Мы приближались к Неаполю, и прямо против меня, то есть по правую сторону от дилижанса, засинела морская даль. Поднялась и сестра на своей банкетке, и словно кто-нибудь стал приглашать меня любоваться всемирной красотой Неаполитанского залива. Я, как бы ничего не замечая, перешел на пустое место около сестры и таким образом очутился спиною к морю.
По мере приближения к столице все чаще попадались высокие оливы, подымавшие к небу свои зимние, безлиственные сучья.
— Должно быть, скоро приедем, — заметил я сестре, — какие попадаются прекрасные вилы.
Но вот по гололедице мы вкатили в Неаполь и тотчас же были окружены нищими всевозможных видов.
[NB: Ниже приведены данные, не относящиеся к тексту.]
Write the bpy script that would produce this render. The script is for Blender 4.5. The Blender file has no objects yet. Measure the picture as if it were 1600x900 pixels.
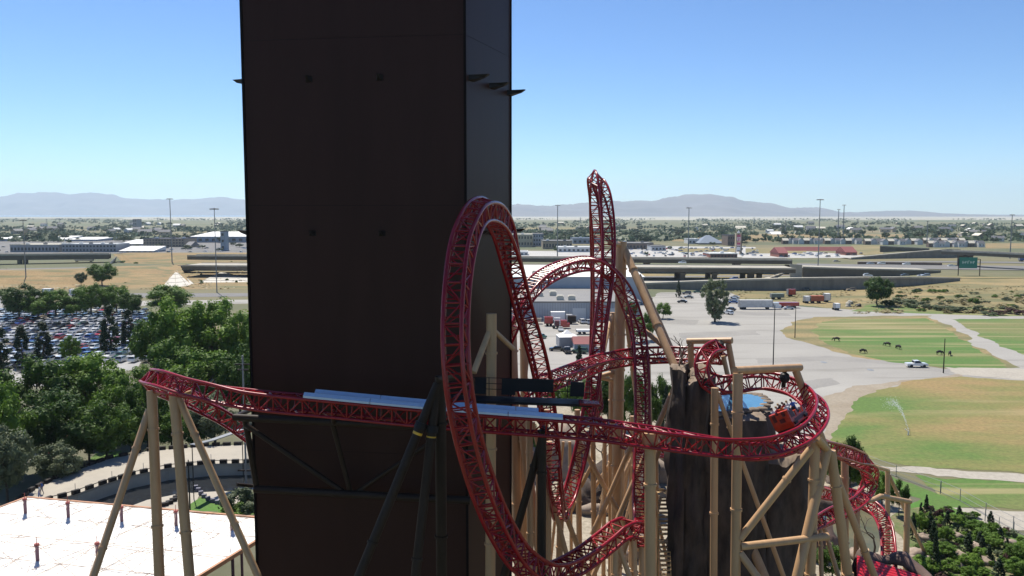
import bpy, math, random
from mathutils import Vector, Matrix, noise
R = math.radians
sc = bpy.context.scene
COL = sc.collection
rnd = random.Random(7)

# ------------------------------------------------------------------ camera
FPX, CAMZ, HORIZ = 1280.0, 40.0, 334.0
PITCH = math.atan((450 - HORIZ) / FPX)
CF = Vector((0, math.cos(PITCH), -math.sin(PITCH)))
CU = Vector((0, math.sin(PITCH), math.cos(PITCH)))
CX = Vector((1, 0, 0))
CPOS = Vector((0, 0, CAMZ))

def ray(px, py):
    return CF + CX * ((px - 800) / FPX) + CU * ((450 - py) / FPX)

def P(px, py, D):
    """the point at ground distance D (metres ahead) seen in direction px, py"""
    d = ray(px, py)
    return CPOS + d * (D / d.y)

def G(px, py, z=0.0):
    """the point of the level z seen in direction px, py"""
    d = ray(px, py)
    return CPOS + d * ((z - CAMZ) / d.z)

cam = bpy.data.cameras.new('camera')
cam.sensor_width = 36.0
cam.lens = 36.0 * FPX / 1600
cam.clip_start = 0.5
cam.clip_end = 90000
co = bpy.data.objects.new('camera', cam)
COL.objects.link(co)
co.location = CPOS
co.rotation_euler = (R(90) - PITCH, 0, 0)
sc.camera = co

# ------------------------------------------------------------------ light
SUN_AZ, SUN_EL = -26.0, 61.0           # azimuth from +Y, negative to -X
to_sun = Vector((math.sin(R(SUN_AZ)) * math.cos(R(SUN_EL)), math.cos(R(SUN_AZ)) * math.cos(R(SUN_EL)), math.sin(R(SUN_EL))))
sun = bpy.data.lights.new('sun', 'SUN')
sun.energy = 5.0
sun.angle = R(0.5)
sun.color = (1.0, 0.94, 0.83)
so = bpy.data.objects.new('sun', sun)
COL.objects.link(so)
so.rotation_euler = (-to_sun).to_track_quat('-Z', 'Y').to_euler()
so.location = (0, 0, 200)
w = bpy.data.worlds.new('World')
sc.world = w
w.use_nodes = True
nt = w.node_tree
nt.nodes.clear()
sky = nt.nodes.new('ShaderNodeTexSky')
sky.sky_type = 'NISHITA'
sky.sun_disc = False
sky.sun_elevation = R(SUN_EL)
sky.sun_rotation = R(SUN_AZ)
sky.altitude = 1300
sky.air_density = 1.0
sky.dust_density = 0.3
sky.ozone_density = 2.0
tint = nt.nodes.new('ShaderNodeMix')
tint.data_type = 'RGBA'
tint.blend_type = 'MULTIPLY'
tint.inputs[0].default_value = 1.0
tint.inputs[7].default_value = (0.70, 0.90, 1.08, 1)
bg = nt.nodes.new('ShaderNodeBackground')
bg.inputs[1].default_value = 0.053
wo = nt.nodes.new('ShaderNodeOutputWorld')
gm = nt.nodes.new('ShaderNodeGamma')
gm.inputs[1].default_value = 1.3
nt.links.new(sky.outputs[0], gm.inputs[0])
nt.links.new(gm.outputs[0], tint.inputs[6])
nt.links.new(tint.outputs[2], bg.inputs[0])
nt.links.new(bg.outputs[0], wo.inputs[0])
sc.view_settings.view_transform = 'Standard'
sc.view_settings.look = 'None'
sc.view_settings.exposure = 0.45
sc.view_settings.gamma = 1.0
sc.cycles.use_denoising = True
sc.cycles.max_bounces = 6
sc.cycles.diffuse_bounces = 2
sc.cycles.glossy_bounces = 2
sc.cycles.transparent_max_bounces = 8
sc.cycles.volume_bounces = 2
sc.cycles.sample_clamp_indirect = 4.0

# ------------------------------------------------------------------ materials
MATS = {}

def mat(name, col, rough=0.6, metal=0.0, var=0.18, scale=1.0, bump=0.0, col2=None, stretch=None, detail=4, spec=None, contrast=(0.3, 0.7)):
    if name in MATS:
        return MATS[name]
    m = bpy.data.materials.new(name)
    m.use_nodes = True
    n, l = m.node_tree.nodes, m.node_tree.links
    b = n['Principled BSDF']
    b.inputs['Roughness'].default_value = rough
    b.inputs['Metallic'].default_value = metal
    if spec is not None:
        b.inputs['Specular IOR Level'].default_value = spec
    g = n.new('ShaderNodeNewGeometry')
    mp = n.new('ShaderNodeMapping')
    st = stretch or (1, 1, 1)
    mp.inputs['Scale'].default_value = (scale * st[0], scale * st[1], scale * st[2])
    l.new(g.outputs['Position'], mp.inputs[0])
    t = n.new('ShaderNodeTexNoise')
    t.inputs['Scale'].default_value = 1.0
    t.inputs['Detail'].default_value = detail
    t.inputs['Roughness'].default_value = 0.62
    l.new(mp.outputs[0], t.inputs['Vector'])
    cr = n.new('ShaderNodeValToRGB')
    cr.color_ramp.elements[0].position = contrast[0]
    cr.color_ramp.elements[1].position = contrast[1]
    c2 = col2 or [min(1, c * (1 + var)) for c in col]
    c1 = col if col2 else [c * (1 - var) for c in col]
    cr.color_ramp.elements[0].color = (*c1, 1)
    cr.color_ramp.elements[1].color = (*c2, 1)
    l.new(t.outputs[0], cr.inputs[0])
    l.new(cr.outputs[0], b.inputs['Base Color'])
    if bump:
        bp = n.new('ShaderNodeBump')
        bp.inputs['Strength'].default_value = bump
        bp.inputs['Distance'].default_value = 0.15
        l.new(t.outputs[0], bp.inputs['Height'])
        l.new(bp.outputs[0], b.inputs['Normal'])
    MATS[name] = m
    return m

def leafmat(name, c_dark, c_light, trans=0.25):
    m = bpy.data.materials.new(name)
    m.use_nodes = True
    n, l = m.node_tree.nodes, m.node_tree.links
    n.clear()
    out = n.new('ShaderNodeOutputMaterial')
    oi = n.new('ShaderNodeObjectInfo')
    g = n.new('ShaderNodeNewGeometry')
    t = n.new('ShaderNodeTexNoise')
    t.inputs['Scale'].default_value = 0.35
    t.inputs['Detail'].default_value = 3
    l.new(g.outputs['Position'], t.inputs['Vector'])
    ad = n.new('ShaderNodeMath')
    ad.operation = 'MULTIPLY_ADD'
    ad.inputs[1].default_value = 0.5
    l.new(oi.outputs['Random'], ad.inputs[0])
    ml = n.new('ShaderNodeMath')
    ml.operation = 'MULTIPLY'
    ml.inputs[1].default_value = 0.55
    l.new(t.outputs[0], ml.inputs[0])
    l.new(ml.outputs[0], ad.inputs[2])
    cr = n.new('ShaderNodeValToRGB')
    cr.color_ramp.elements[0].position = 0.15
    cr.color_ramp.elements[1].position = 0.85
    cr.color_ramp.elements[0].color = (*c_dark, 1)
    cr.color_ramp.elements[1].color = (*c_light, 1)
    l.new(ad.outputs[0], cr.inputs[0])
    d = n.new('ShaderNodeBsdfPrincipled')
    d.inputs['Roughness'].default_value = 0.55
    d.inputs['Specular IOR Level'].default_value = 0.25
    tr = n.new('ShaderNodeBsdfTranslucent')
    mx = n.new('ShaderNodeMixShader')
    mx.inputs[0].default_value = trans
    l.new(cr.outputs[0], d.inputs['Base Color'])
    l.new(cr.outputs[0], tr.inputs['Color'])
    l.new(d.outputs[0], mx.inputs[1])
    l.new(tr.outputs[0], mx.inputs[2])
    l.new(mx.outputs[0], out.inputs[0])
    MATS[name] = m
    return m

M_RED = mat('red_paint', (0.26, 0.0045, 0.011), 0.27, spec=.5, var=0.22, scale=1.3, detail=7)
M_TAN = mat('tan_paint', (0.50, 0.305, 0.155), 0.5, var=0.16, scale=1.6, stretch=(1, 1, .12), detail=7)
M_TOWER = mat('tower_panel', (0.042, 0.018, 0.014), 0.42, spec=.11, var=0.13, scale=0.5, stretch=(1, 1, .16), detail=8)
M_TOWER_D = mat('tower_joint', (0.012, 0.008, 0.008), 0.85, spec=.1)
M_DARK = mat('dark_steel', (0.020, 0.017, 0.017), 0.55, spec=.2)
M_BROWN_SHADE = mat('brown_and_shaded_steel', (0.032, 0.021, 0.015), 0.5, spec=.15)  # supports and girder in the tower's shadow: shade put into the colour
M_BLACK = mat('black_rubber', (0.015, 0.015, 0.016), 0.7)
M_GALV = mat('pale_metal_sheet', (0.56, 0.64, 0.74), 0.45, var=0.06, scale=3)
M_YEL = mat('yellow_tape', (0.75, 0.42, 0.03), 0.5)
M_WHITE = mat('white_paint', (0.80, 0.80, 0.79), 0.5, var=0.05, scale=2)
M_STEEL = mat('grey_steel', (0.22, 0.23, 0.24), 0.5)
M_CONC = mat('concrete', (0.40, 0.37, 0.30), 0.85, var=0.2, scale=0.3, detail=7)
M_CONC_D = mat('olive_girder_concrete', (0.125, 0.105, 0.075), 0.85, var=0.15, scale=0.2)
M_CONC_G = mat('retaining_wall_concrete', (0.20, 0.185, 0.155), 0.85, var=0.25, scale=0.25, stretch=(1, 1, .3), detail=7)
M_GLASS = mat('dark_glass', (0.02, 0.025, 0.03), 0.12, var=0.2)
M_GLASS2 = mat('window_glass', (0.045, 0.055, 0.065), 0.15, var=0.3)
M_ROADC = mat('pale_road_concrete', (0.36, 0.335, 0.28), .9, var=.14, scale=.12, detail=7)
M_ASPH = mat('road_asphalt', (0.16, 0.155, 0.15), 0.9, var=0.12, scale=0.15)

# ------------------------------------------------------------------ mesh builder
class MB:
    def __init__(s):
        s.v, s.f, s.m, s.cur = [], [], [], 0
    def poly(s, pts):
        i = len(s.v)
        s.v += [tuple(p) for p in pts]
        s.f.append(tuple(range(i, i + len(pts))))
        s.m.append(s.cur)
    def grid(s, rows, close=False):
        i = len(s.v)
        nr, nc = len(rows), len(rows[0])
        for r in rows:
            s.v += [tuple(p) for p in r]
        for a in range(nr - 1):
            for c in range(nc if close else nc - 1):
                c2 = (c + 1) % nc
                s.f.append((i + a * nc + c, i + a * nc + c2, i + (a + 1) * nc + c2, i + (a + 1) * nc + c))
                s.m.append(s.cur)
    def box(s, c, size, rz=0.0, M=None):
        x, y, z = size[0] / 2, size[1] / 2, size[2] / 2
        co_ = [(-x, -y, -z), (x, -y, -z), (x, y, -z), (-x, y, -z), (-x, -y, z), (x, -y, z), (x, y, z), (-x, y, z)]
        if M is None:
            M = Matrix.Rotation(rz, 3, 'Z')
        i = len(s.v)
        c = Vector(c)
        s.v += [tuple(M @ Vector(p) + c) for p in co_]
        for q in ((0, 3, 2, 1), (4, 5, 6, 7), (0, 1, 5, 4), (1, 2, 6, 5), (2, 3, 7, 6), (3, 0, 4, 7)):
            s.f.append(tuple(i + k for k in q))
            s.m.append(s.cur)
    def prism(s, poly, z0, z1):
        """poly: list of xy, counter-clockwise"""
        a = sum(poly[k][0] * poly[(k + 1) % len(poly)][1] - poly[(k + 1) % len(poly)][0] * poly[k][1] for k in range(len(poly)))
        if a < 0:
            poly = poly[::-1]
        n = len(poly)
        i = len(s.v)
        s.v += [(p[0], p[1], z0) for p in poly] + [(p[0], p[1], z1) for p in poly]
        s.f.append(tuple(range(i + n - 1, i - 1, -1)))
        s.f.append(tuple(range(i + n, i + 2 * n)))
        s.m += [s.cur, s.cur]
        for k in range(n):
            s.f.append((i + k, i + (k + 1) % n, i + n + (k + 1) % n, i + n + k))
            s.m.append(s.cur)
    def tube(s, pts, r, n=8, cap=True):
        pts = [Vector(p) for p in pts]
        rr = r if isinstance(r, (list, tuple)) else [r] * len(pts)
        T0 = (pts[1] - pts[0]).normalized()
        ref = Vector((0, 0, 1)) if abs(T0.z) < 0.9 else Vector((1, 0, 0))
        u = (ref - T0 * ref.dot(T0)).normalized()
        rows = []
        for k, p in enumerate(pts):
            t = (pts[min(k + 1, len(pts) - 1)] - pts[max(k - 1, 0)]).normalized()
            u = (u - t * u.dot(t))
            u = u.normalized() if u.length > 1e-6 else t.orthogonal().normalized()
            v = t.cross(u)
            rows.append([p + (u * math.cos(a) + v * math.sin(a)) * rr[k] for a in [2 * math.pi * q / n for q in range(n)]])
        s.grid(rows, True)
        if cap:
            s.poly(rows[0][::-1])
            s.poly(rows[-1])
    def bar(s, a, b, wd, h):
        """square bar from a to b"""
        a, b = Vector(a), Vector(b)
        t = (b - a)
        L = t.length
        t.normalize()
        ref = Vector((0, 0, 1)) if abs(t.z) < 0.95 else Vector((0, 1, 0))
        x = t.cross(ref).normalized()
        z = x.cross(t)
        M = Matrix((x, t, z)).transposed()
        s.box((a + b) / 2, (wd, L, h), M=M)
    def build(s, name, mats, parent=None, smooth=False, loc=None, world=True):
        me = bpy.data.meshes.new(name)
        me.from_pydata(s.v, [], s.f)
        if not isinstance(mats, (list, tuple)):
            mats = [mats]
        for m in mats:
            me.materials.append(m)
        if len(mats) > 1:
            me.polygons.foreach_set('material_index', s.m)
        if smooth:
            me.polygons.foreach_set('use_smooth', [True] * len(me.polygons))
        me.update()
        o = bpy.data.objects.new(name, me)
        COL.objects.link(o)
        if parent is not None:
            o.parent = parent
            if world:      # the mesh was made in world coordinates
                top = parent
                M = parent.matrix_basis.copy()
                while top.parent is not None:
                    M = top.parent.matrix_basis @ top.matrix_parent_inverse @ M
                    top = top.parent
                o.matrix_parent_inverse = M.inverted()
        if loc is not None:
            o.location = loc
        return o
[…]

Остановившись на сутки в Hôtel de France, мы, наученные опытом, наняли понедельно прекрасное помещение на Киайе, с видом на бульвар и на залив. Нас отлично кормили из ближайшего французского ресторана. Конечно, мы ревностно принялись за осмотр всех достопримечательностей Неаполя и его окрестностей. Полагаю, что по части древней домашней утвари Неаполитанский музей не имеет себе равного. Осмотрели мы и Помпею и обедали в ее ресторане, содержимом бывшею русскою горничною, вышедшей замуж за итальянского повара, и пили знаменитое Lacrima Cristi, которое, в сущности, несравненно хуже нашего шипучего «Донского».